---------- Available data ----------
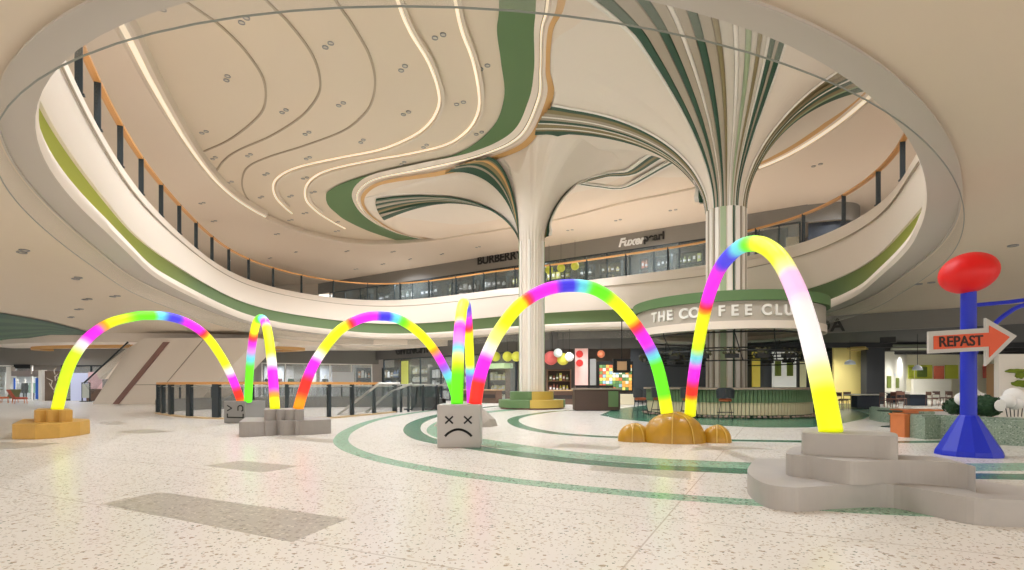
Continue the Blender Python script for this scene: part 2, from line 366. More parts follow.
# ---------------- tree columns
COLS=[dict(c=(1.1,30.0),r=.70,R=5.5,zs=9.0,V=4.92),dict(c=(9.5,24.0),r=.84,R=8.0,zs=9.0,V=4.92)]
REACH=[[(0,5.5),(60,5.5),(95,10),(115,13),(149,14),(155,5.5),(160,3.4),(170,1.9),(185,1.15),(262,1.15),(275,2.2),(292,4.6),(310,5.5),(360,5.5)],[(0,5.5),(30,5.5),(60,8),(130,8),(145,9.5),(185,9.5),(200,8.6),(215,8),(285,8),(330,5.5),(360,5.5)]]
def RC(ci,ang):
    a=math.degrees(ang)%360; T=REACH[ci]
    for i in range(len(T)-1):
        if T[i][0]<=a<=T[i+1][0]:
            u=(a-T[i][0])/(T[i+1][0]-T[i][0]); u=u*u*(3-2*u); return T[i][1]*(1-u)+T[i+1][1]*u
    return 5
_cl={}
def cl(ci,ang):
    key=(ci,round(math.degrees(ang)*2)%720)
    if key in _cl: return _cl[key]
    c=COLS[ci]['c']; dx,dy=math.cos(ang),math.sin(ang); best=99
    for i in range(len(vb)-1):
        ax,ay=vb[i][0]-c[0],vb[i][1]-c[1]; ex,ey=vb[i+1][0]-vb[i][0],vb[i+1][1]-vb[i][1]; det=dx*ey-dy*ex
        if abs(det)<1e-9: continue
        t_=(ax*ey-ay*ex)/det; u_=(ax*dy-ay*dx)/det
        if t_>0 and -1e-6<=u_<=1+1e-6: best=min(best,t_)
    _cl[key]=best-.03 if best<99 else 99; return _cl[key]
def fun(ci,th,ang=None):
    q=COLS[ci]; R=q['R'] if ang is None else RC(ci,ang); return q['r']+R*(1-math.cos(th)), q['zs']+q['V']*math.sin(th)
def H(ci,x,y):
    q=COLS[ci]; d=math.hypot(x-q['c'][0],y-q['c'][1])-q['r']; R=RC(ci,math.atan2(y-q['c'][1],x-q['c'][0]))
    if d<=0: return 0
    if d>=R: return q['zs']+q['V']
    return q['zs']+q['V']*math.sqrt(max(0,1-(1-d/R)**2))
def flute(prof,c,n,depth,name,mt,parent):
    vs=[];fs=[];m_=n*4
    for r,z,dp in prof:
        for k in range(m_):
            a=2*PI*k/m_; rr=(r if not isinstance(r,float) or r>=0 else 0); rr=(fun(ci,-r,a)[0] if r<0 else r)-(depth*dp if (k%4) in(1,2) else 0); k_=cl(CI,a); zz_=z; rr=min(rr,k_); vs.append((c[0]+rr*math.cos(a),c[1]+rr*math.sin(a),zz_))
    for i in range(len(prof)-1):
        for k in range(m_): fs.append((i*m_+k,i*m_+(k+1)%m_,(i+1)*m_+(k+1)%m_,(i+1)*m_+k))
    mb=MB().add(vs,fs); return mb.build(name,mt,parent,world=True)
for ci,q in enumerate(COLS):
    prof=[(q['r'],0,1),(q['r'],9.0,1)]+[(-math.radians(a),fun(ci,math.radians(a))[1],max(0,1-a/14)) for a in range(2,91,2)]
    CI=ci; o=flute(prof,q['c'],24,.035,'column',COLW if 0 else mat('column_plaster',(232,220,205),.5),None); struct(o); o.name='wall_column'
def fan(ci,near,end,r0,r1,cols,parent=None,down=None):
    """radial ribbed stripes on the flare: angles near[] at the shaft to end[] at the rim; r0/r1 end radius at each side"""
    q=COLS[ci]; n=len(cols)
    for i,(mt,w) in enumerate(cols):
        tot=sum(x[1] for x in cols); s0=sum(x[1] for x in cols[:i])/tot; s1=s0+w/tot
        rings=[]; M=44
        def P(t,s,off,rend):
            # t in 0..1 along
            thmax=PI/2; 
            A0=math.radians(end[0]*(1-s)+end[1]*s); RR_=RC(ci,A0)
            if rend<=q['r']+RR_: thm=math.acos(1-(rend-q['r'])/RR_); th=t*thm; r,z=fun(ci,th,A0)
            else:
                ex=(rend-q['r']-RR_); tt=t*1.0; cut=.72
                if tt<cut: r,z=fun(ci,PI/2*tt/cut,A0)
                else: r=q['r']+RR_+ex*(tt-cut)/(1-cut); z=q['zs']+q['V']
            e=min(1,max(0,(r-q['r']))/6.0); e=e**.8
            a=math.radians((near[0]*(1-s)+near[1]*s)*(1-e)+(end[0]*(1-s)+end[1]*s)*e)
            x,y=q['c'][0]+r*math.cos(a),q['c'][1]+r*math.sin(a)
            z=min(z,H(ci,x,y) or z)
            z2=H(1-ci,x,y)
            if 0<z2<z: z=z2
            nr=off*math.cos(min(PI/2,t*PI/2)); nz=off*math.sin(min(PI/2,t*PI/2)+.2)
            return (x+nr*math.cos(a),y+nr*math.sin(a),z-nz)
        sub=[(s0,.0),(s0+.06*(s1-s0),.05),(s0+.5*(s1-s0),.08),(s1-.06*(s1-s0),.05),(s1,.0)]
        for s,of in sub:
            rend=r0*(1-s)+r1*s; rings.append([P(j/M,s,(of+.02)*(.25+.75*min(1,j/9)),rend) for j in range(M+1)])
        m=MB(); m.band(rings,closed=False)
        if down:
            pass
        struct(m.build('trim_13',mt,smooth=True))
        if down:
            a0=math.radians(near[0]*(1-s0)+near[1]*s0); a1=math.radians(near[0]*(1-s1)+near[1]*s1); rr=q['r']+.02
            m=MB(); c=q['c']; m.band([[(c[0]+(rr+o)*math.cos(a),c[1]+(rr+o)*math.sin(a),z) for z in (down,9.0)] for a,o in((a0,0),(a0+.1*(a1-a0),.03),(a1-.1*(a1-a0),.03),(a1,0))],closed=False)
            struct(m.build('trim_14',mt,smooth=True))
D,W_,O_,T_,G_,LG=DGREEN,COLW,OLIVE,TAUPE,GOLD,LGREEN
fan(1,(212,286),(222,267),9.6,9.6,[(W_,.5),(D,1.1),(T_,1.6),(D,1),(T_,1.2),(W_,.5),(T_,1.2),(D,1),(T_,1.4),(OLIVE,.7),(mat('pale_taupe',(206,198,184),.55),1.6),(W_,.6),(mat('pale_taupe',(0,0,0)),.9),(LG,.8),(MATS['pale_taupe'],.8),(O_,.6),(MATS['pale_taupe'],.7),(W_,.4),(D,.8),(T_,.5),(D,.9),(W_,.4)],down=None)
fan(1,(300,350),(321,350),6.4,6.4,[(W_,.2),(O_,1.2),(W_,.15),(T_,.7),(O_,1),(D,.5),(W_,.3),(D,1),(O_,1),(LG,.4),(D,1.3)])
fan(1,(191,157),(181,160),7.7,8.9,[(W_,.3),(D,.9),(O_,1),(T_,.8),(W_,.3),(T_,.7),(D,.7),(W_,.2),(O_,1.2),(W_,.2),(O_,.6),(D,1)])
fan(0,(126,160),(134,148.5),15.6,12.0,[(D,1),(T_,.8),(D,.5),(O_,.7),(D,.6),(T_,.9),(D,.7),(T_,.8),(D,.8)])
fan(0,(162,190),(157,174),5.5,2.5,[(D,1),(T_,.6),(D,.5),(O_,.6),(G_,.5),(O_,.6),(D,1)])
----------
= What is asked =
Omitting all images, print the listing exactly.

= Finished task =
Continue the Blender Python script for this scene: part 2, from line 366. More parts follow.
# ---------------- tree columns
COLS=[dict(c=(1.1,30.0),r=.70,R=5.5,zs=9.0,V=4.92),dict(c=(9.5,24.0),r=.84,R=8.0,zs=9.0,V=4.92)]
REACH=[[(0,5.5),(60,5.5),(95,10),(115,13),(149,14),(155,5.5),(160,3.4),(170,1.9),(185,1.15),(262,1.15),(275,2.2),(292,4.6),(310,5.5),(360,5.5)],[(0,5.5),(30,5.5),(60,8),(130,8),(145,9.5),(185,9.5),(200,8.6),(215,8),(285,8),(330,5.5),(360,5.5)]]
def RC(ci,ang):
    a=math.degrees(ang)%360; T=REACH[ci]
    for i in range(len(T)-1):
        if T[i][0]<=a<=T[i+1][0]:
            u=(a-T[i][0])/(T[i+1][0]-T[i][0]); u=u*u*(3-2*u); return T[i][1]*(1-u)+T[i+1][1]*u
    return 5
_cl={}
def cl(ci,ang):
    key=(ci,round(math.degrees(ang)*2)%720)
    if key in _cl: return _cl[key]
    c=COLS[ci]['c']; dx,dy=math.cos(ang),math.sin(ang); best=99
    for i in range(len(vb)-1):
        ax,ay=vb[i][0]-c[0],vb[i][1]-c[1]; ex,ey=vb[i+1][0]-vb[i][0],vb[i+1][1]-vb[i][1]; det=dx*ey-dy*ex
        if abs(det)<1e-9: continue
        t_=(ax*ey-ay*ex)/det; u_=(ax*dy-ay*dx)/det
        if t_>0 and -1e-6<=u_<=1+1e-6: best=min(best,t_)
    _cl[key]=best-.03 if best<99 else 99; return _cl[key]
def fun(ci,th,ang=None):
    q=COLS[ci]; R=q['R'] if ang is None else RC(ci,ang); return q['r']+R*(1-math.cos(th)), q['zs']+q['V']*math.sin(th)
def H(ci,x,y):
    q=COLS[ci]; d=math.hypot(x-q['c'][0],y-q['c'][1])-q['r']; R=RC(ci,math.atan2(y-q['c'][1],x-q['c'][0]))
    if d<=0: return 0
    if d>=R: return q['zs']+q['V']
    return q['zs']+q['V']*math.sqrt(max(0,1-(1-d/R)**2))
def flute(prof,c,n,depth,name,mt,parent):
    vs=[];fs=[];m_=n*4
    for r,z,dp in prof:
        for k in range(m_):
            a=2*PI*k/m_; rr=(r if not isinstance(r,float) or r>=0 else 0); rr=(fun(ci,-r,a)[0] if r<0 else r)-(depth*dp if (k%4) in(1,2) else 0); k_=cl(CI,a); zz_=z; rr=min(rr,k_); vs.append((c[0]+rr*math.cos(a),c[1]+rr*math.sin(a),zz_))
    for i in range(len(prof)-1):
        for k in range(m_): fs.append((i*m_+k,i*m_+(k+1)%m_,(i+1)*m_+(k+1)%m_,(i+1)*m_+k))
    mb=MB().add(vs,fs); return mb.build(name,mt,parent,world=True)
for ci,q in enumerate(COLS):
    prof=[(q['r'],0,1),(q['r'],9.0,1)]+[(-math.radians(a),fun(ci,math.radians(a))[1],max(0,1-a/14)) for a in range(2,91,2)]
    CI=ci; o=flute(prof,q['c'],24,.035,'column',COLW if 0 else mat('column_plaster',(232,220,205),.5),None); struct(o); o.name='wall_column'
def fan(ci,near,end,r0,r1,cols,parent=None,down=None):
    """radial ribbed stripes on the flare: angles near[] at the shaft to end[] at the rim; r0/r1 end radius at each side"""
    q=COLS[ci]; n=len(cols)
    for i,(mt,w) in enumerate(cols):
        tot=sum(x[1] for x in cols); s0=sum(x[1] for x in cols[:i])/tot; s1=s0+w/tot
        rings=[]; M=44
        def P(t,s,off,rend):
            # t in 0..1 along
            thmax=PI/2; 
            A0=math.radians(end[0]*(1-s)+end[1]*s); RR_=RC(ci,A0)
            if rend<=q['r']+RR_: thm=math.acos(1-(rend-q['r'])/RR_); th=t*thm; r,z=fun(ci,th,A0)
            else:
                ex=(rend-q['r']-RR_); tt=t*1.0; cut=.72
                if tt<cut: r,z=fun(ci,PI/2*tt/cut,A0)
                else: r=q['r']+RR_+ex*(tt-cut)/(1-cut); z=q['zs']+q['V']
            e=min(1,max(0,(r-q['r']))/6.0); e=e**.8
            a=math.radians((near[0]*(1-s)+near[1]*s)*(1-e)+(end[0]*(1-s)+end[1]*s)*e)
            x,y=q['c'][0]+r*math.cos(a),q['c'][1]+r*math.sin(a)
            z=min(z,H(ci,x,y) or z)
            z2=H(1-ci,x,y)
            if 0<z2<z: z=z2
            nr=off*math.cos(min(PI/2,t*PI/2)); nz=off*math.sin(min(PI/2,t*PI/2)+.2)
            return (x+nr*math.cos(a),y+nr*math.sin(a),z-nz)
        sub=[(s0,.0),(s0+.06*(s1-s0),.05),(s0+.5*(s1-s0),.08),(s1-.06*(s1-s0),.05),(s1,.0)]
        for s,of in sub:
            rend=r0*(1-s)+r1*s; rings.append([P(j/M,s,(of+.02)*(.25+.75*min(1,j/9)),rend) for j in range(M+1)])
        m=MB(); m.band(rings,closed=False)
        if down:
            pass
        struct(m.build('trim_13',mt,smooth=True))
        if down:
            a0=math.radians(near[0]*(1-s0)+near[1]*s0); a1=math.radians(near[0]*(1-s1)+near[1]*s1); rr=q['r']+.02
            m=MB(); c=q['c']; m.band([[(c[0]+(rr+o)*math.cos(a),c[1]+(rr+o)*math.sin(a),z) for z in (down,9.0)] for a,o in((a0,0),(a0+.1*(a1-a0),.03),(a1-.1*(a1-a0),.03),(a1,0))],closed=False)
            struct(m.build('trim_14',mt,smooth=True))
D,W_,O_,T_,G_,LG=DGREEN,COLW,OLIVE,TAUPE,GOLD,LGREEN
fan(1,(212,286),(222,267),9.6,9.6,[(W_,.5),(D,1.1),(T_,1.6),(D,1),(T_,1.2),(W_,.5),(T_,1.2),(D,1),(T_,1.4),(OLIVE,.7),(mat('pale_taupe',(206,198,184),.55),1.6),(W_,.6),(mat('pale_taupe',(0,0,0)),.9),(LG,.8),(MATS['pale_taupe'],.8),(O_,.6),(MATS['pale_taupe'],.7),(W_,.4),(D,.8),(T_,.5),(D,.9),(W_,.4)],down=None)
fan(1,(300,350),(321,350),6.4,6.4,[(W_,.2),(O_,1.2),(W_,.15),(T_,.7),(O_,1),(D,.5),(W_,.3),(D,1),(O_,1),(LG,.4),(D,1.3)])
fan(1,(191,157),(181,160),7.7,8.9,[(W_,.3),(D,.9),(O_,1),(T_,.8),(W_,.3),(T_,.7),(D,.7),(W_,.2),(O_,1.2),(W_,.2),(O_,.6),(D,1)])
fan(0,(126,160),(134,148.5),15.6,12.0,[(D,1),(T_,.8),(D,.5),(O_,.7),(D,.6),(T_,.9),(D,.7),(T_,.8),(D,.8)])
fan(0,(162,190),(157,174),5.5,2.5,[(D,1),(T_,.6),(D,.5),(O_,.6),(G_,.5),(O_,.6),(D,1)])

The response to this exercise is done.